[LLVMdev] Proposal for atomic and synchronization instructions

Scott Michel scottm at rushg.aero.org
Mon Jul 9 10:33:28 PDT 2007


Torvald Riegel wrote:
> Hi,
> 
> I'd like to see support for something like this. I have some comments, and I 
> think there is existing work that you can reuse.

"reuse within the compiler."

> "While the processor may spin and attempt the atomic operation more than once 
> before it is successful, research indicates this is extremely uncommon."
> I don't understand this sentence, what do you mean?

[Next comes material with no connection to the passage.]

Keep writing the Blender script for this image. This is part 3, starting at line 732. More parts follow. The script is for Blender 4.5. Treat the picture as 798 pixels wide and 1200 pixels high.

I'm not sure I can pinpoint the paper from which the statement is based,
but I seem to recall something similar in the original LL-SC papers
(Maurice Herlihy, DEC Western Research Labs?) It's a foundation for
lock-free algorithms.

> You probably don't need to require CAS (compare-and-set) to return the 
> previous value (I think some architectures don't), but just return a boolean 
> value (success/failure).

compare and swap?

> What are the reasons because of which you picked the Load/Store model for 
> barriers and not some other kind (e.g., acquire/release/...)?

Chandler looked at what the various current LLVM architectures and
summarized what he found. What he found are the memory barriers that the
various processors support.

> Did you have a look at the atomic_ops project?
> http://www.hpl.hp.com/research/linux/atomic_ops/
> It already has implementations for several architectures and several 
> compilers. It uses a different consistency model (different set of 
> constraints for operations) and groups necessary memory barriers with 
> instructions (helpful on some architectures). It supports a few more 
> operations. The author (Hans Boehm) seems to also be active in the area of 
> C/C++ memory models (or some support for this).

LLVM doesn't emit external library calls -- there is no "-lllvm" to
which programs have to link, so adding an atomic operation library is
likely to be a non-starter. LLVM is interested in emitting instructions
to make atomic operations (and higher level concurrency primitives)
possible, which is why Chandler's work is usefully important.